# To do
Wherever a line holds the string "scene", copy that line.

# Source excerpt

--- Begin ---

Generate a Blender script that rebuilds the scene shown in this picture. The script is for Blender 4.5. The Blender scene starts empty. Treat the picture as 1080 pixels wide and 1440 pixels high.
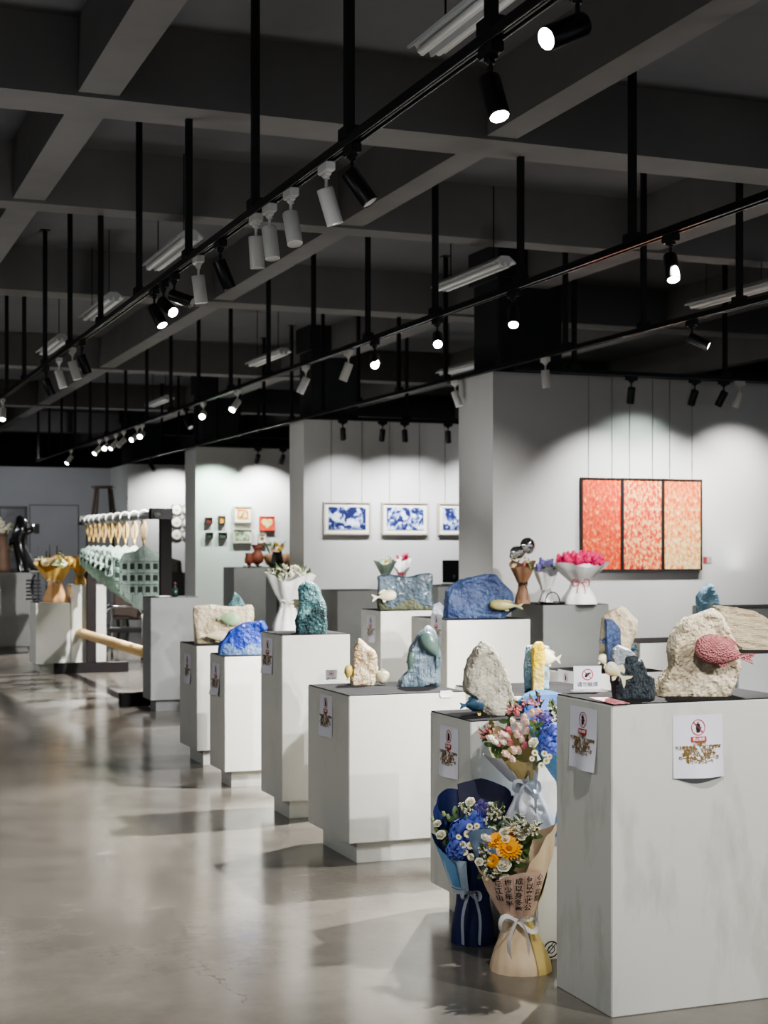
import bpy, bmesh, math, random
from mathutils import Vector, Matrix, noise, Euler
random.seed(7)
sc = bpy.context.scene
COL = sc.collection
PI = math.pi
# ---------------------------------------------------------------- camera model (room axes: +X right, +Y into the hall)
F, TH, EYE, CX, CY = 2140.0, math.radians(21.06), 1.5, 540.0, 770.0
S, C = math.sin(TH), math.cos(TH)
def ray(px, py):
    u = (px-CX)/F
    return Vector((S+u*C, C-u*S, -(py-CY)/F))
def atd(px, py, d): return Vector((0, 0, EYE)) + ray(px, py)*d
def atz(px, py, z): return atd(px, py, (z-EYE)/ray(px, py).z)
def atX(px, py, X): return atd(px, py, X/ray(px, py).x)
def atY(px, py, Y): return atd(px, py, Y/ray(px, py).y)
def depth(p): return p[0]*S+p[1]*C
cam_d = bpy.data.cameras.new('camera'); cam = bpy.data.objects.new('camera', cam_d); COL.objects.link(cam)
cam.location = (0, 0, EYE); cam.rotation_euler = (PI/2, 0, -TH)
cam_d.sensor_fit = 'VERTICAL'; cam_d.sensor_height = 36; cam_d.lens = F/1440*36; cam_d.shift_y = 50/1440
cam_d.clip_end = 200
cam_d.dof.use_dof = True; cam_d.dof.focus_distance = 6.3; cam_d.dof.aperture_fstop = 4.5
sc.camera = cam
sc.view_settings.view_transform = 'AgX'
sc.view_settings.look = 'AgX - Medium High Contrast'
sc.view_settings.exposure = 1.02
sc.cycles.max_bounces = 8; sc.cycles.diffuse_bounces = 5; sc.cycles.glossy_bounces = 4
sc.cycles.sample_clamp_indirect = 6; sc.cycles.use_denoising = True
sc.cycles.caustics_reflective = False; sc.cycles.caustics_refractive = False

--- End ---

# Exercise result
Generate a Blender script that rebuilds the scene shown in this picture. The script is for Blender 4.5. The Blender scene starts empty. Treat the picture as 1080 pixels wide and 1440 pixels high.
sc = bpy.context.scene